Minggu, 18 November 2018

Refleksi Kondisi Bisnis Akhir Tahun 2018

"Budgets are tight, governments around the world are looking to add new regulations, public trust in business is low, and employees are tempted to cut corners."
Itu adalah kutipan yang saya baca di sebuah halaman advertorial di Jurnal ISACA volume 5 tahun 2018. Entah tulisan itu menggambarkan sesuatu yang sedang terjadi, atau hanya manggambarkan sesuatu yang dirasakan oleh pembuat tulisan terkait dengan kondisi kehidupannya pada akhir-akhir ini. Atau, penulis kutipan tersebut hanya menakut-nakuti agar pembaca ikut kuatir, lalu mengikuti program yang ditawarkan. Namanya juga iklan.

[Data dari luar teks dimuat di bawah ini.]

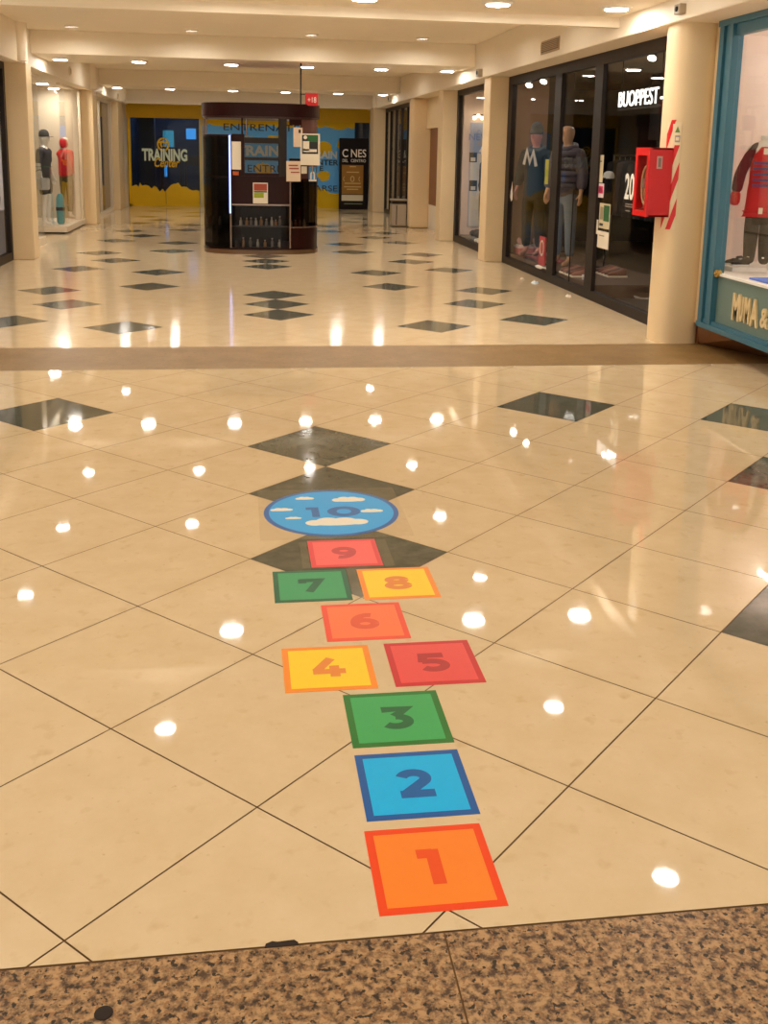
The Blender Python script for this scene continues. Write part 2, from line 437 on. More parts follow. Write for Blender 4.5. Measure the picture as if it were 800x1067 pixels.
def digit(mb, ch, cx, cy, h_, z, wx=1.0):
    for k, st_ in enumerate(DIG[ch]):
        L, R_ = stroke(st_, TH); n = len(L)
        zz = z+.00004*k
        vs = [(cx+p.x*h_*wx, cy+(p.y-.5)*h_, zz) for p in L]+[(cx+p.x*h_*wx, cy+(p.y-.5)*h_, zz) for p in R_]
        mb.add(vs, [(n+i, n+i+1, i+1, i) for i in range(n-1)])
def vinyl(name, c): return mat(name, c, .4, spec=.25, var=.03, scale=30)
HOP = [
 ('1', .418, -.28, 'orange_vinyl', (255, 138, 40), 'red_orange_vinyl', (243, 74, 22), 'deep_orange_vinyl', (240, 84, 26)),
 ('2', .430, .058, 'sky_blue_vinyl', (0, 184, 250), 'royal_blue_vinyl', (28, 92, 168), 'mid_blue_vinyl', (24, 98, 172)),
 ('3', .430, .395, 'green_vinyl', (64, 172, 92), 'dark_green_vinyl', (44, 120, 40), 'deep_green_vinyl', (34, 104, 56)),
 ('4', .249, .727, 'yellow_vinyl', (255, 214, 0), 'amber_vinyl', (250, 146, 24), 'ochre_vinyl', (236, 140, 40)),
 ('5', .606, .729, 'coral_red_vinyl', (236, 78, 70), 'crimson_vinyl', (206, 40, 36), 'dark_red_vinyl', (186, 44, 40)),
 ('6', .411, 1.063, 'tangerine_vinyl', (255, 122, 62), 'scarlet_vinyl', (244, 82, 44), 'rust_vinyl', (234, 88, 40)),
 ('7', .239, 1.400, 'grass_green_vinyl', (52, 158, 92), 'forest_green_vinyl', (22, 96, 54), 'forest_green_vinyl', (22, 96, 54)),
 ('8', .584, 1.394, 'yellow_vinyl', (255, 214, 0), 'amber_vinyl', (250, 146, 24), 'ochre_vinyl', (236, 140, 40)),
 ('9', .402, 1.727, 'salmon_vinyl', (250, 96, 84), 'red_vinyl', (232, 60, 52), 'brick_vinyl', (204, 62, 54)),
]
LB = {'1': 'orange square floor sticker with a red orange border and the number 1', '2': 'sky blue square floor sticker with a dark blue border and the number 2',
      '3': 'green square floor sticker numbered 3 behind the blue square', '4': 'yellow square floor sticker with an amber border and the number 4',
      '5': 'coral red square floor sticker with the number 5', '6': 'tangerine square floor sticker numbered 6 standing alone behind 4 and 5',
      '7': 'green square floor sticker numbered 7 beside the yellow 8', '8': 'yellow square floor sticker with the number 8 beside the green one',
      '9': 'salmon red square floor sticker numbered 9 lying on the dark tile'}
for n_, x, y, c1n, c1c, c2n, c2c, c3n, c3c in HOP:
    t = thing('hopscotch_sticker', LB[n_], 'floor sticker', (x, y, 0), 'hopscotch floor stickers')
    h = .15; ins = .021
    bd = MB().box(x-h, x+h, y-h, y+h, 0, .0010); bd.build('border', vinyl(c2n, c2c), t)
    MB().box(x-h+ins, x+h-ins, y-h+ins, y+h-ins, .0010, .0014).build('panel', vinyl(c1n, c1c), t)
    mb = MB(); digit(mb, n_, x, y, .125, .0016); mb.build('numeral', vinyl(c3n, c3c), t)
x, y, R10 = .392, 2.245, .322
t = thing('hopscotch_sticker', 'round sky blue floor sticker with white clouds and the number 10', 'floor sticker', (x, y, 0), 'hopscotch floor stickers')
MB().lathe([(R10, 0), (R10, .0010)], (x, y, 0), 64, False).build('border', vinyl('royal_blue_vinyl', (28, 92, 168)), t)
MB().lathe([(R10-.024, .0010), (R10-.024, .0014)], (x, y, 0), 64, False).build('panel', vinyl('sky_vinyl', (30, 164, 236)), t)
mb = MB(); digit(mb, '1', x-.085, y+.0, .135, .0016, 1.0); digit(mb, '0', x+.06, y, .135, .0016, 1.25)
mb.build('numeral', vinyl('mid_blue_vinyl', (24, 98, 172)), t)
def cloud(cx, cy, wd, hh):
    mb = MB(); n = 5; pts = []
    lobes = [(-.36, 0, .16, .30), (-.15, .12, .20, .42), (.12, .10, .22, .40), (.34, 0, .17, .30), (0, -.12, .42, .22)]
    for k, (a, b, ra, rb) in enumerate(lobes):
        mb.lathe([(1, .0014), (1, .0016+.00003*k)], (0, 0, 0), 20, False)
    # scale each lobe after the fact
    per = len(mb.v)//len(lobes)
    for k, (a, b, ra, rb) in enumerate(lobes):
        for i in range(k*per, (k+1)*per):
            v = mb.v[i]; mb.v[i] = Vector((cx+(a+v.x*ra)*wd, cy+(b+v.y*rb)*hh, v.z))
    return mb
for (cx_, cy_, wd, hh) in ((-.115, .20, .09, .05), (.10, .165, .16, .085), (-.235, .045, .105, .05), (.195, -.005, .105, .055), (-.185, -.075, .075, .035), (.015, -.145, .285, .12)):
    cloud(x+cx_, y+cy_, wd, hh).build('cloud', vinyl('white_vinyl', (236, 232, 214)), t)
# clear protective film over the dark tiles around stickers 7 to 10
film = bpy.data.materials.new('clear_film'); film.use_nodes = True
_n = film.node_tree.nodes; _b = _n['Principled BSDF']; _b.inputs['Base Color'].default_value = (*lin((214, 196, 160)), 1); _b.inputs['Alpha'].default_value = .07; _b.inputs['Roughness'].default_value = .1
for (a, b, c, d, lb) in ((x-.345, x+.345, y-.345, y+.345, 'clear film square under the round number 10 sticker'),
                         (.215, .248, 1.57, 1.87, 'clear film strip left of the number 9 sticker'), (.556, .60, 1.57, 1.87, 'clear film strip right of the number 9 sticker'),
                         (.393, .432, 1.25, 1.56, 'clear film strip between the number 7 and number 8 stickers')):
    tag(MB().box(a, b, c, d, .0003, .0006).build('clear_film', film), lb, 'film')

# ------------------------------------------------------------------ generic shopfront pieces
def window(name, parts):
    """struct empty with child meshes: list of (partname, MB, mat)"""
    r = bpy.data.objects.new(name, None); COL.objects.link(r); struct(r)
    for pn, mb, m_ in parts: mb.build(pn, m_, r)
    return r

# ---- right: dark bronze shopfront (first) y 7.2 .. 13.6
yA0, yA1 = 7.2, 13.6
m1, m2 = 11.03, 9.46
fr = MB()
fr.box(XR-.03, XR+.05, yA0, yA1, 0, .11); fr.box(XR-.03, XR+.05, yA0, yA1, Z_SOF-.13, Z_SOF)
fr.box(XR-.03, XR+.05, yA1-.22, yA1, .11, Z_SOF-.13)
mu = MB()
gl = [MB().box(XR, XR+.01, a, b, .11, Z_SOF-.13) for a, b in ((m1+.14, yA1-.22), (m2+.14, m1-.14), (yA0, m2-.14))]
r = window('window_1', [('window_frame', fr, black_frame), ('mullion', MB().box(XR-.03, XR+.02, m1-.14, m1+.14, .11, Z_SOF-.13), black_frame), ('mullion', MB().box(XR-.03, XR+.02, m2-.13, m2+.13, .11, Z_SOF-.13), black_frame)]+[('pane', g_, shop_glass) for g_ in gl])
yd = (m1+m2)/2
MB().box(XR-.012, XR-.002, yd-.012, yd+.012, .11, 1.35).build('door_joint', black_frame, r)

# interior of that shop
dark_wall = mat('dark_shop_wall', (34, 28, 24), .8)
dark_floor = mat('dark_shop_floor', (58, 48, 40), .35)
shop_ceil = mat('shop_ceiling', (150, 134, 112), .8)
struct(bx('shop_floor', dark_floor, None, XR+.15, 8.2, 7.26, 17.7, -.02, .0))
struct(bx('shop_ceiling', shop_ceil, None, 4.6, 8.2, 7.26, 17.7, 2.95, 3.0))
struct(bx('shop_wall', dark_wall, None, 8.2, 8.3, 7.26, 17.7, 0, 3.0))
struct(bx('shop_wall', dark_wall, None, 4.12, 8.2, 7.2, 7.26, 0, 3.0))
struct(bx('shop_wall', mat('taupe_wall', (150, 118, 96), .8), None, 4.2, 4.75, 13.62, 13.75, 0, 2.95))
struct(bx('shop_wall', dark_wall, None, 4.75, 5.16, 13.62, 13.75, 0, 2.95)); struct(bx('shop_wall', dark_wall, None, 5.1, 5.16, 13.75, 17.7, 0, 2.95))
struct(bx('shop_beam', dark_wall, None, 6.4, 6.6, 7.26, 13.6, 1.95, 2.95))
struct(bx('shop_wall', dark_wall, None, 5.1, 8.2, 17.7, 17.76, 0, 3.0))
# display platform behind the glass
struct(bx('display_platform', mat('platform_brown', (92, 66, 50), .5), None, XR+.06, 5.3, 9.5, 13.58, 0, .16, bevel=.01))

def room(nm, m_, x0, x1, y0, y1, z1=3.0, sides='xXyYc'):
    """thin closed walls round a shop interior"""
    if 'x' in sides: struct(bx(nm, m_, None, x0-.06, x0, y0, y1, 0, z1))
    if 'X' in sides: struct(bx(nm, m_, None, x1, x1+.06, y0, y1, 0, z1))
    if 'y' in sides: struct(bx(nm, m_, None, x0, x1, y0-.06, y0, 0, z1))
    if 'Y' in sides: struct(bx(nm, m_, None, x0, x1, y1, y1+.06, 0, z1))
    if 'c' in sides: struct(bx(nm, m_, None, x0, x1, y0, y1, z1, z1+.05))

# ---- right: second window between the square pillars
fr = MB(); y0, y1 = 14.05, 17.46
fr.box(XR-.03, XR+.05, y0, y1, 0, .12); fr.box(XR-.03, XR+.05, y0, y1, Z_SOF-.1, Z_SOF); fr.box(XR-.03, XR+.05, y1-.16, y1, .12, Z_SOF-.1); fr.box(XR-.03, XR+.05, y0, y0+.16, .12, Z_SOF-.1)
window('window_2', [('window_frame', fr, black_frame), ('pane', MB().box(XR, XR+.01, y0+.16, y1-.16, .12, Z_SOF-.1), shop_glass)])
pink_wall = mat('pale_pink_wall', (214, 196, 188), .8)
struct(bx('shop_wall', pink_wall, None, 4.2, 6.0, 17.3, 17.45, 0, 2.95))
struct(bx('shop_wall', pink_wall, None, 5.0, 5.1, 13.76, 17.3, 0, 2.95))
struct(bx('display_platform', mat('grey_stone', (110, 104, 98), .6, bump=.3), None, XR+.06, 5.0, 14.1, 17.28, 0, .14))

# ---- right: recess with a wooden door between pillars three and four
rec = MB().box(4.1, 4.2, 17.9, 20.9, 2.2, Z_SOF)
struct(rec.build('wall_recess', pillar_m))
struct(bx('wall_recess', pillar_m, None, 4.2, 4.3, 17.9, 20.9, 0, Z_SOF))
t = bpy.data.objects.new('door_1', None); COL.objects.link(t); struct(t)
MB().box(4.17, 4.2, 18.5, 20.6, .55, 2.2).build('door_leaf', mat('brown_wood', (126, 74, 36), .45, var=.15, scale=3), t)
MB().box(4.17, 4.2, 18.5, 20.6, 0, .55).build('kick_panel', mat('pale_panel', (226, 214, 196), .5), t)

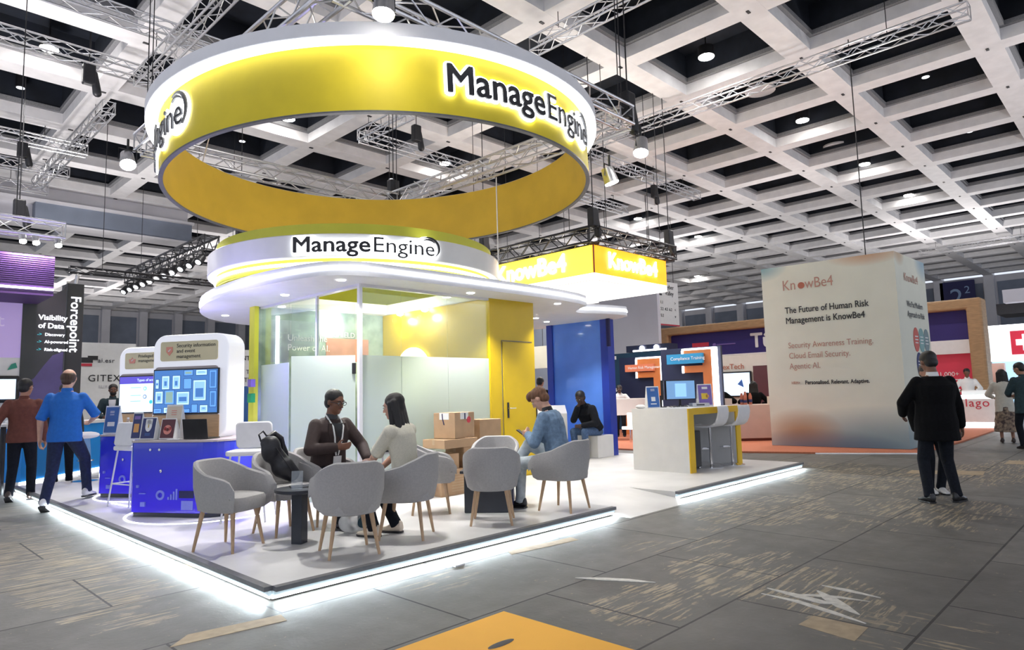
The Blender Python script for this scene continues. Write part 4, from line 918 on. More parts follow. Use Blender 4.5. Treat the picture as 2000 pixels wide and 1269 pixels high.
# ================================================================ cream cube of the neighbour
def cubemat():
    M = mat('cream_banner_print', (.80, .80, .68), .8, .02, 2); N = M.node_tree.nodes; L = M.node_tree.links; b = N['Principled BSDF']
    tc = [q for q in N if q.type == 'TEX_COORD'][0]; s = N.new('ShaderNodeSeparateXYZ'); L.new(tc.outputs['Object'], s.inputs[0])
    base = b.inputs['Base Color'].links[0].from_socket
    def m2(op, a, c, cl=False):
        q = N.new('ShaderNodeMath'); q.operation = op; q.use_clamp = cl
        for i, x in enumerate((a, c)):
            if isinstance(x, (int, float)): q.inputs[i].default_value = x
            else: L.new(x, q.inputs[i])
        return q.outputs[0]
    def mix(f, a, c):
        q = N.new('ShaderNodeMix'); q.data_type = 'RGBA'; L.new(f, q.inputs[0]); L.new(a, q.inputs[6])
        if isinstance(c, tuple): q.inputs[7].default_value = (*c, 1)
        else: L.new(c, q.inputs[7])
        return q.outputs[2]
    u = m2('ADD', m2('MULTIPLY', s.outputs[1], -1), s.outputs[0])  # runs to the right round the corner (x-y)
    z = s.outputs[2]; X = s.outputs[0]; Y = s.outputs[1]
    def blob(y, z0, ry, rz, sm=1.0):
        dy = m2('DIVIDE', m2('SUBTRACT', u, y), ry); dz = m2('DIVIDE', m2('SUBTRACT', z, z0), rz)
        d = m2('ADD', m2('MULTIPLY', dy, dy), m2('MULTIPLY', dz, dz)); return m2('SUBTRACT', 1, m2('POWER', d, sm), True)
    # u at left edge = 15.5-6.75=8.75, corner = 11.65, right = 14.05
    bot = m2('SUBTRACT', 1, m2('DIVIDE', z, .75), True)
    col = mix(m2('MULTIPLY', blob(11.2, .0, 2.6, .95, .8), .9), base, (.10, .24, .32))
    col = mix(m2('MULTIPLY', blob(9.5, .35, 1.0, .55, .8), .95), col, (.46, .27, .15))
    col = mix(m2('MULTIPLY', blob(9.9, -.1, 2.0, .55, .9), .8), col, (.09, .11, .20))
    col = mix(m2('MULTIPLY', blob(11.2, 4.25, .9, .30, .8), .9), col, (.62, .34, .18))
    col = mix(m2('MULTIPLY', blob(8.75, 4.25, .7, .38, .8), .9), col, (.16, .38, .45))
    col = mix(m2('MULTIPLY', blob(13.9, 4.2, .7, .5, .8), .8), col, (.25, .42, .55))
    col = mix(m2('MULTIPLY', blob(12.1, 4.2, .4, .3, .8), .8), col, (.60, .40, .24))
    L.new(col, b.inputs['Base Color']); return M
K['cube'] = cubemat()
t = thing('banner_cube', 'tall cream printed cube with lettering and orange and blue clouds, standing on orange carpet', 'banner cube')
b = MB(); b.add([(15.5, 6.72, .04), (15.66, 3.9, .04), (17.9, 3.85, .04), (17.8, 6.72, .04), (15.5, 6.72, 4.2), (15.66, 3.9, 4.2), (17.9, 3.85, 4.2), (17.8, 6.72, 4.2)], [(0, 1, 5, 4), (1, 2, 6, 5), (2, 3, 7, 6), (3, 0, 4, 7), (0, 3, 2, 1), (4, 5, 6, 7)]); b.build('fabric_cube', 'cube', t)
P0 = Vector((15.5, 6.72, 0)); XD = (Vector((15.66, 3.9, 0))-P0).normalized(); NN = Vector((-.012, -.001, 0))
def ct(s, dx, z, size, m_, off=0, sp=1): text('lettering', s, size, m_, t, P0+XD*dx+Vector((0, 0, z))+NN, xd=XD, ext=.001, off=off, space=sp, xs=.80)
K['lsal'] = mat('faded_red_ink', (.52, .28, .22), .7, .05, 6)
ct('Kn', .47, 3.62, .34, 'lsal', 0); ct('wBe4', .98, 3.62, .34, 'lsal', 0)
b = MB(); n = 20
for rr, q in ((.075, .002), ):
    cc = P0+XD*.90+Vector((0, 0, 3.70)); b.loft([[cc+XD*rr*cos(2*pi*i/n)+Vector((0, 0, rr*sin(2*pi*i/n)))+NN*k for i in range(n)] for k in (.2, 1)])
b.build('round_mark', 'redtxt', t)
ct('The Future of Human Risk', .50, 3.08, .205, 'dark', .003); ct('Management is KnowBe4', .50, 2.84, .205, 'dark', .003)
ct('Security Awareness Training.', .52, 2.27, .19, 'lsal', 0); ct('Cloud Email Security.', .52, 2.03, .19, 'lsal', 0); ct('Agentic AI.', .52, 1.79, .19, 'lsal', 0)
ct('HRM+', .54, 1.44, .09, 'lsal', .001); ct('Personalised. Relevant. Adaptive.', .84, 1.43, .125, 'dark', .003)
P1 = Vector((15.66, 3.9, 0)); X1 = (Vector((17.9, 3.85, 0))-P1).normalized(); N1 = Vector((0, -.012, 0))
def cr(s, dx, z, size, m_, off=0): text('lettering', s, size, m_, t, P1+X1*dx+Vector((0, 0, z))+N1, xd=X1, ext=.001, off=off)
cr('KnowBe4', .55, 3.62, .26, 'lsal'); cr('We Put Modern', .60, 3.06, .18, 'dark', .002); cr('Approach to Risk', .60, 2.84, .18, 'dark', .002)
for dx, z, m_ in ((1.10, 2.35, 'cr'), (1.50, 2.35, 'ct'), (1.90, 2.35, 'cg'), (1.20, 1.80, 'cn'), (1.60, 1.85, 'cb'), (2.0, 1.80, 'cp')):
    K.setdefault(m_, mat('disc_'+m_, dict(cr=(.62, .12, .09), ct=(.22, .40, .40), cg=(.20, .28, .30), cn=(.03, .04, .16), cb=(.15, .33, .55), cp=(.50, .10, .16))[m_], .7, .03, 5))
    b = MB(); cc = P1+X1*dx+Vector((0, 0, z)); b.loft([[cc+X1*.21*cos(2*pi*i/24)+Vector((0, 0, .27*sin(2*pi*i/24)))+N1*k for i in range(24)] for k in (.2, .8)]); b.build('coloured_disc', m_, t)
    b = MB()
    for q in (-.07, 0, .07): c0 = cc+Vector((0, 0, q)); b.loft([[c0+X1*a+Vector((0, 0, h_))+N1*k for a, h_ in ((-.11, -.012), (.11, -.012), (.11, .012), (-.11, .012))] for k in (.9, 1.1)])
    b.build('disc_lines', 'paper', t)
c = MB(); c.cyl((16.2, 4.6, 4.2), (16.2, 4.6, 9.4), .012, .012, 6); c.build('hanging_wire', 'blackm', t)
b = MB(); b.prism([(14.3, 5.3), (15.2, 3.6), (18.4, 3.5), (26, 3.6), (26, 16), (13.2, 16), (13.2, 8.2)], 0, .035); tag(b.build('orange_carpet', 'carpet'), 'orange carpet floor of the neighbouring stand under the cream cube', 'carpet')
b = MB(); b.obox((14.72, 4.40, .01), .10, 2.0, .02, rad(28)); b.build('carpet_edge', 'whitem')
tag(bpy.data.objects['carpet_edge'], 'pale edge strip along the orange carpet', 'edge strip')
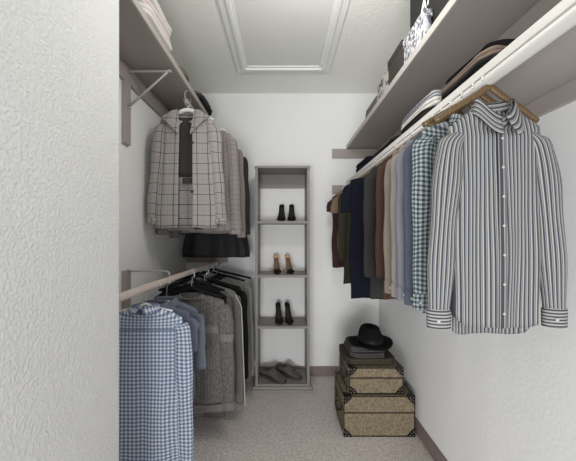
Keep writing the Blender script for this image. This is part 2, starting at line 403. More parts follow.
# ---------------------------------------------------------------- garments
def ringpt(s, side, hw, ht, e=.5):
    return hw*sin(PI/2*s), side*ht*max(0, cos(PI/2*s))**e
def body(parent, mat, prof, seed, amp=.010, tail=0.0, open_front=None, nx=22, rows=44, nfold=5, name='torso', solid=.0018, uref=None, bottomwave=.004, neckdip=.03, backdrop=0.0):
    """prof rows: (z, halfwidth, halfthickness), top to hem. Closed loop of front+back; open_front=(left gap fn) leaves it open"""
    rnd = random.Random(seed); ph = [rnd.uniform(0, 6.28) for _ in range(12)]
    z0, z1 = prof[0][0], prof[-1][0]
    tab = [(-p[0], p[1], p[2]) for p in prof]
    uref = uref or max(p[1] for p in prof)
    R = []
    # denser rings near the shoulders
    zs = [z0 - (z0-z1)*((i/(rows-1))**1.35) for i in range(rows)]
    loop = []
    if open_front is None:
        loop = [(-1+2*j/nx, -1) for j in range(nx)] + [(1-2*j/nx, 1) for j in range(nx)]
    else:
        g = open_front
        loop = [(g + (1-g)*j/nx, -1) for j in range(nx)] + [(1-2*j/nx, 1) for j in range(nx)] + [(-1+(1-g)*j/nx, -1) for j in range(nx+1)]
    for i, z in enumerate(zs):
        hw, ht = interp(tab, -z); f = (z0-z)/(z0-z1); row = []
        grow = sstep(.05, .75, f)
        hw *= 1 + .018*sin(f*9+ph[0])*grow
        for (s, side) in loop:
            x, y = ringpt(s, side, hw, ht)
            k = nfold
            w_ = .55*sin(k*s*PI*.8+ph[1 if side < 0 else 2]+f*1.4) + .3*sin(k*1.9*s*PI+ph[3 if side < 0 else 4]-f*2.2) + .25*sin(s*3+f*7+ph[5])
            env = 1-abs(s)**4
            y += amp*grow*w_*env*(1 if side < 0 else .8)
            x += amp*.5*grow*sin(k*2.1*s+ph[6]+f*2)*env
            x += amp*.7*sin(f*11+ph[7]+(2 if s > 0 else 0))*abs(s)**5*grow
            zz = z + tail*(s*s)*sstep(.80, 1, f)*(1 if side < 0 else .7) + bottomwave*sin(s*6+ph[8])*sstep(.85, 1, f)
            if side > 0: zz -= backdrop*sstep(.80, 1, f)*max(0, 1-abs(s)**6)
            if side < 0: zz -= neckdip*(1-f*7)*max(0, cos(PI/2*s)) if f < 1/7 else 0
            row.append(Vector((x, y, zz)))
        R.append(row)
    L_ = len(loop)
    def uvf(i, j):
        hw_ = interp(tab, -zs[i])[0]; sd = loop[j % L_][1]
        x = hw_*sin(PI/2*loop[j % L_][0])
        return (x*min(1, uref/hw_)*(1 if sd < 0 else .999), z0-zs[i])
    bm = BM(); grid(bm, R, open_front is None, uvf)
    return obj(name, bm, mat, parent, True, solid)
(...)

Jika menilik dari kutipan tersebut, ada beberapa pihak yang terkait. Pertama adalah sisi kondisi keuangan, lalu pemerintah, masyarakat umum, dan para pegawai. Hal ini menempatkan kita berada pada posisi pemilik sebuah bisnis, di mana bisnis ini menghadapi tantangan baik dari sisi regulasi, maupun dari sisi internal di dalam bisnis kita.

Kalau saya menilik kondisi bisnis dari waktu ke waktu, saya pikir masalah yang diungkap dalam kutipan tersebut sudah terjadi sejak awal peradaban. Anggaran tidak selalu berwujud uang, dan bisa disamakan dengan sumber daya yang dimiliki. Pemerintah bisa disamakan dengan pihak yang kuat yang memiliki kekuasaan untuk mengatur kita, kepercayaan publik bisa digambarkan sebagai orang lain yang berada di luar bisnis kita, sedangkan pegawai bisa digambarkan sebagai 'pasukan internal' yang menyokong pelaksanaan aktivitas kita. Yang membedakan dari masa ke masa hanya pada pelaku yang berbeda dan sumber daya yang berbeda dengan aturan main dan istilah yang tidak sama dengan generasi sebelumnya. Namun, semua itu merujuk kepada entitas, yaitu orang sebagai pelaku dalam lingkungan bisnis.

Ketika kata pertama yang diungkapkab adalah kata 'budget', sudah terlihat bahwa pembuat kutipan ingin mengarahkan bisnis berjalan sesuai dengan anggaran yang ada. Anggarannya sekian, dan akhirnya harus dipilah-pilah untuk memenuhi kebutuhan yang ada. Hal ini malah menjadikan bahwa anggaran akan menghasilkan produk berupa daftar belanja (shopping list). Padahal, dalam kaitan dengan kinerja, sebaiknya entitas bisnis harus membuat indikator yang ingin dicapai terlebih dahulu, lalu membahas aturan main, dan menyusun daftar sumber daya (manusia maupun peralatan), lalu anggaran berada pada hal yang terakhir dibahas.

Dengan membuat target indikator, maka akan muncul sebuah paradigma agar tujuan yang diinginkan dapat tercapai, sehingga memotivasi untuk dapat lebih kreatif dalam mencari cara menemukan sumber daya yang cukup untuk mencapai tujuan tersebut, termasuk di antaranya adalah anggaran untuk mencapai suatu keinginan. Cara yang dimaksud juga termasuk meyakinkan pemerintah untuk mau menyusun dan melaksanakan regulasi yang mampu untuk memuluskan jalan kita mencapai keinginan yang dimaksud.

Faktanya, dalam skala pengukuran yang lebih besar, keinginan tidak akan pernah bisa terpenuhi, karena jumlah solusi yang tersedia bersifat terbatas, sedangkan keinginan tidak bertepi. Untuk mempertemukan hal itu, maka perlu disusun indikator kebutuhan (bukan keinginan). Karena kebutuhan memiliki batasan, lalu dikalibrasi dengan berbagai macam kemungkinan terhadap solusi yang tersedia.